А потом мы поехали на гастроли, и нужно было всё везти с собой, ничего не забыть. Как говорил и сейчас говорит Жванецкий: «Наступает такое время у человека, когда он отход ко сну сравнивает с переездом в другой город». Переезд театра с одного места на другое – это очень тяжёлое дело. Я всегда был с театром. Даже если уезжал вперёд, возвращался в Иркутск и снова с театром приезжал. Гастроли начались в Волгограде, а переезд у нас был в Саратов. Он тяжёлый театральный город, хотя там есть театр имени Карла Маркса. Помнишь, он весь в стекле: зимой там прохладно, летом очень жарко, а мы же работали летом.
– Родной ведь город Табакова. Он же саратовский.
– И Тишин, наш народный артист, там работал в театре. И вот мы переезжаем: заказали два вагона для актёров, четыре вагона для декораций, несколько человек отправили самолётом квартирмейстерами. Я старался быть в курсе всех дел. И отвечал за всё – за телевидение, рекламу, спектакли, деньги. Потому что на гастроли деньги не давали – их нужно было там заработать.
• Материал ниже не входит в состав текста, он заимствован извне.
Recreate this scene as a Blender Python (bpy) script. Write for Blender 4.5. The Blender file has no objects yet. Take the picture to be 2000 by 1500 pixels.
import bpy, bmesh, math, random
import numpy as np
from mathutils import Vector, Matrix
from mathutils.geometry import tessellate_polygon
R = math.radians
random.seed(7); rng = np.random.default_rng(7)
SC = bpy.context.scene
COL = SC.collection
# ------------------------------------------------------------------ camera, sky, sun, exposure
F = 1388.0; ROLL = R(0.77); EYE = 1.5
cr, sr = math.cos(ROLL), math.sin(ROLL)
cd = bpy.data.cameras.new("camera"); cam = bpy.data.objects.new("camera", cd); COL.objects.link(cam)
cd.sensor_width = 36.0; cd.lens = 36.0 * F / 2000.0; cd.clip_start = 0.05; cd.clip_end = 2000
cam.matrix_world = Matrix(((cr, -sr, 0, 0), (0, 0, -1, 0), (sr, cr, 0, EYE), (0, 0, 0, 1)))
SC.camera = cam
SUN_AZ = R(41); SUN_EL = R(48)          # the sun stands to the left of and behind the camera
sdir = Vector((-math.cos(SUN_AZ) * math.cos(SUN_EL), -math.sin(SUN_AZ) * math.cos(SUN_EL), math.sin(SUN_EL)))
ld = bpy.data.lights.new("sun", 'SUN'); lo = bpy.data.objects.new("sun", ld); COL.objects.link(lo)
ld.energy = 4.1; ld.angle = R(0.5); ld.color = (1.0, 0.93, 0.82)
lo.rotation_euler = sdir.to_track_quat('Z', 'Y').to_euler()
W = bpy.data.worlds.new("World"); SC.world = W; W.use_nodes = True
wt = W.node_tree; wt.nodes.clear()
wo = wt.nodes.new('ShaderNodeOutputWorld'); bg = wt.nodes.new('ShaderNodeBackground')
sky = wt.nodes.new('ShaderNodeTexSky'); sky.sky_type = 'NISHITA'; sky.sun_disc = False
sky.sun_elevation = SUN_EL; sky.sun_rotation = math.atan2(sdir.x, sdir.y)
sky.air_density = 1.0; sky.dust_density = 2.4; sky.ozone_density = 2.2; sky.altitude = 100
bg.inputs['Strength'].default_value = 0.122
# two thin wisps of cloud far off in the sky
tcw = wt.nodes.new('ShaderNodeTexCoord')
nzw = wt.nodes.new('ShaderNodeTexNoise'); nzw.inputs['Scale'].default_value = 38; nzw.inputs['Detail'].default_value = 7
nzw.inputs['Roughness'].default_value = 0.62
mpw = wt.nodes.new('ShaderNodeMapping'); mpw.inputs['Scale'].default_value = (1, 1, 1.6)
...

Директором было нелегко работать – скупые государственные субсидии театр получал только при соблюдении трёх условий: если из нормы 12 спектаклей сделано хотя бы 10-11, если заполняемость зрительного зала не меньше 95%, если все показатели, которые существуют, – кадры, штаты – всё-всё-всё было выдержано. Нужно было выкручиваться. Я в министерство ездил, как к себе на дачу, постоянно.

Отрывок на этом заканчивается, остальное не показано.